The historic El Cortez Hotel, now converted into condominiums, has been an iconic landmark in San Diego since 1926. Decades before gleaming skyscrapers rose to shape our modern skyline, the El Cortez dominated Cortez Hill and was the city’s tallest building.

The large sign on top, illuminated at night, brightly flashes the sequenced letters of “El Cortez” like a beacon out of the past. The El Cortez years ago had the world’s very first outside glass elevator. Known as the Starlight Express, the elevator brought visitors to the hotel’s penthouse restaurant, which featured amazing views of the growing city and the bay below. The hotel also had the world’s first motorized moving sidewalk!

I live several blocks from this wonderful building and love to gaze at it whenever I walk or drive past!

Looking up at the famous El Cortez sign.
Here’s the famous El Cortez sign.

The elegant front entrance of the El Cortez.
The elegant front entrance of the El Cortez.

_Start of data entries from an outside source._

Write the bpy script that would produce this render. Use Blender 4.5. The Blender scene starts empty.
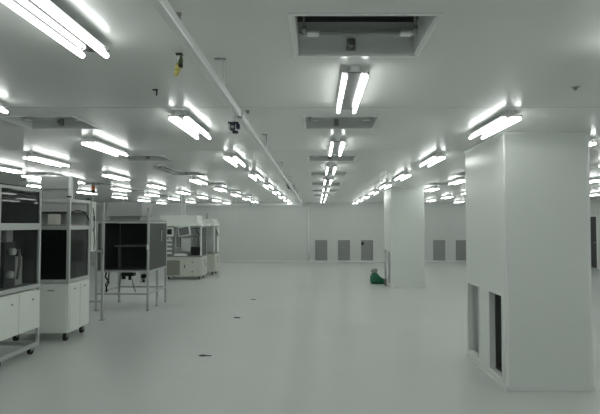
import bpy, bmesh, math, random
from mathutils import Vector, Matrix, noise
random.seed(7)
sc = bpy.context.scene
COL = sc.collection

# ------------------------------------------------------------------ materials
def mat(name, rgb, rough=0.5, metal=0.0, spec=0.5, var=0.04, vscale=3.0, bump=0.0, bscale=40.0,
        trans=0.0, emit=None, estr=0.0, alpha=1.0, coat=0.0):
    m = bpy.data.materials.new(name); m.use_nodes = True
    nt = m.node_tree; N = nt.nodes; L = nt.links
    b = N['Principled BSDF']
    b.inputs['Roughness'].default_value = rough
    b.inputs['Metallic'].default_value = metal
    b.inputs['Specular IOR Level'].default_value = spec
    b.inputs['Transmission Weight'].default_value = trans
    b.inputs['Alpha'].default_value = alpha
    b.inputs['Coat Weight'].default_value = coat
    tc = N.new('ShaderNodeTexCoord')
    nz = N.new('ShaderNodeTexNoise'); nz.inputs['Scale'].default_value = vscale; nz.inputs['Detail'].default_value = 3
    L.new(tc.outputs['Object'], nz.inputs['Vector'])
    mx = N.new('ShaderNodeMix'); mx.data_type = 'RGBA'
    mx.inputs[6].default_value = (*[c * (1 - var) for c in rgb], 1)
    mx.inputs[7].default_value = (*[min(1, c * (1 + var)) for c in rgb], 1)
    L.new(nz.outputs['Fac'], mx.inputs[0]); L.new(mx.outputs[2], b.inputs['Base Color'])
    if bump:
        n2 = N.new('ShaderNodeTexNoise'); n2.inputs['Scale'].default_value = bscale
        L.new(tc.outputs['Object'], n2.inputs['Vector'])
        bp = N.new('ShaderNodeBump'); bp.inputs['Strength'].default_value = bump; bp.inputs['Distance'].default_value = 0.01
        L.new(n2.outputs['Fac'], bp.inputs['Height']); L.new(bp.outputs['Normal'], b.inputs['Normal'])
    if emit:
        b.inputs['Emission Color'].default_value = (*emit, 1); b.inputs['Emission Strength'].default_value = estr
    return m

def add_seams(m, xp, xo, yp, yo, w, dark, axes=('X', 'Y')):
    """panel joints: thin darker lines on a regular grid of the surface's own coordinates"""
    nt = m.node_tree; N = nt.nodes; L = nt.links; b = N['Principled BSDF']
    src = b.inputs['Base Color'].links[0].from_socket
    g = N.new('ShaderNodeNewGeometry'); sp = N.new('ShaderNodeSeparateXYZ'); L.new(g.outputs['Position'], sp.inputs[0])
    outs = []
    for ax, pitch, off in ((axes[0], xp, xo), (axes[1], yp, yo)):
        if not pitch: continue
        s = N.new('ShaderNodeMath'); s.operation = 'SUBTRACT'; s.inputs[1].default_value = off; L.new(sp.outputs[ax], s.inputs[0])
        p = N.new('ShaderNodeMath'); p.operation = 'PINGPONG'; p.inputs[1].default_value = pitch / 2; L.new(s.outputs[0], p.inputs[0])
        c = N.new('ShaderNodeMath'); c.operation = 'LESS_THAN'; c.inputs[1].default_value = w; L.new(p.outputs[0], c.inputs[0])
        outs.append(c.outputs[0])
    o = outs[0]
    if len(outs) > 1:
        a = N.new('ShaderNodeMath'); a.operation = 'MAXIMUM'; L.new(outs[0], a.inputs[0]); L.new(outs[1], a.inputs[1]); o = a.outputs[0]
    mx = N.new('ShaderNodeMix'); mx.data_type = 'RGBA'; L.new(o, mx.inputs[0]); L.new(src, mx.inputs[6])
    mx.inputs[7].default_value = (*dark, 1); L.new(mx.outputs[2], b.inputs['Base Color'])

M = {}
M['floor'] = mat('floor_epoxy', (0.665, 0.695, 0.672), 0.32, spec=0.4, var=0.05, vscale=0.6, bump=0.03, bscale=25)
M['ceiling'] = mat('ceiling_panel', (0.78, 0.795, 0.78), 0.23, spec=0.5, var=0.02, vscale=0.5)
M['ceiling'].node_tree.nodes['Principled BSDF'].inputs['IOR'].default_value = 1.65
add_seams(M['ceiling'], 0, 0, 2.52, 1.78, 0.004, (0.1, 0.105, 0.1))
M['wall'] = mat('wall_panel', (0.725, 0.745, 0.728), 0.35, spec=0.4, var=0.02, vscale=0.4)
M['wall_back'] = mat('wall_panel_back', (0.725, 0.745, 0.728), 0.35, spec=0.4, var=0.02, vscale=0.4)
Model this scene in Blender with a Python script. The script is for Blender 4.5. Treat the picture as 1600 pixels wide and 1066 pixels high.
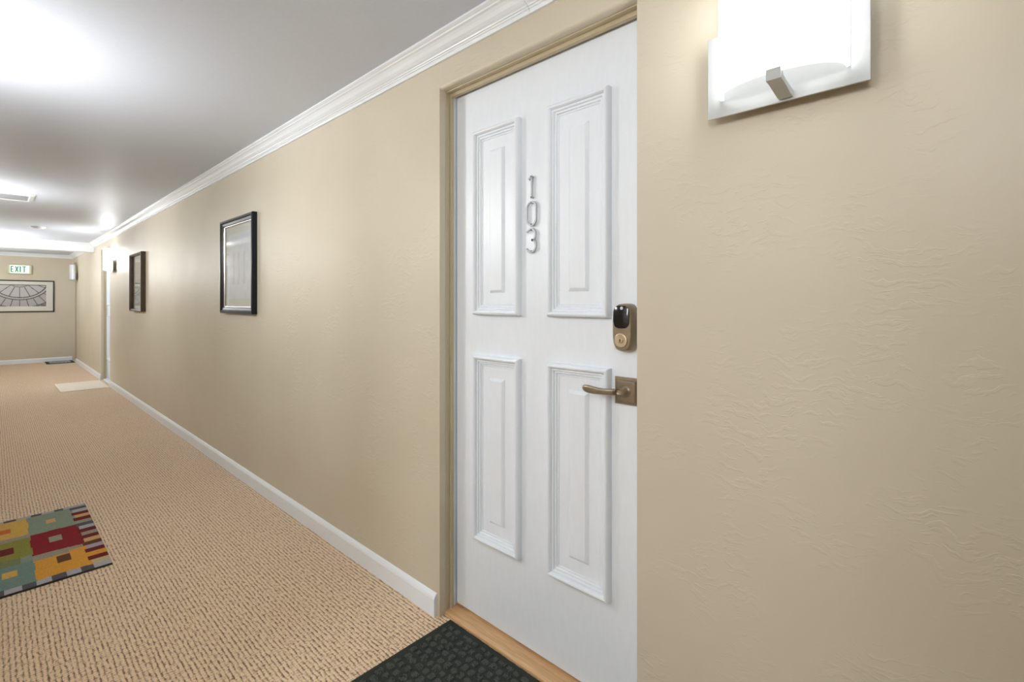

Looking up at the stately old building.
Looking up at the stately old building.

Old Hires Root Beer ad on building wall.

old hires root beer ad on building wall

In downtown San Diego, on Kettner and A Street not far from Little Italy and the Santa Fe Depot, you might spot this old advertisement painted on a building wall. It promotes Dr. Pepper and Hires Root Beer. According to some googling I’ve done, the colorful artwork was revealed when an adjacent building was demolished. Looks to me like this building was a soda bottling plant years ago.

View of faded Hires Root Beer ad from across street.
View of faded Hires Root Beer ad from across street.

America’s Finest City newspaper mural.

America's Finest City newspaper mural

This large mural on the Arte Building on Sixth Avenue has become iconic in downtown San Diego. It was painted in 1989 by artists Kathleen King and Paul Naton and conveys a strong pro-multicultural message. Time has somewhat faded the once bold mural, but it still catches the attention of those venturing through the heart of the city.

America's Finest City mural in downtown San Diego.
America’s Finest City mural in downtown San Diego.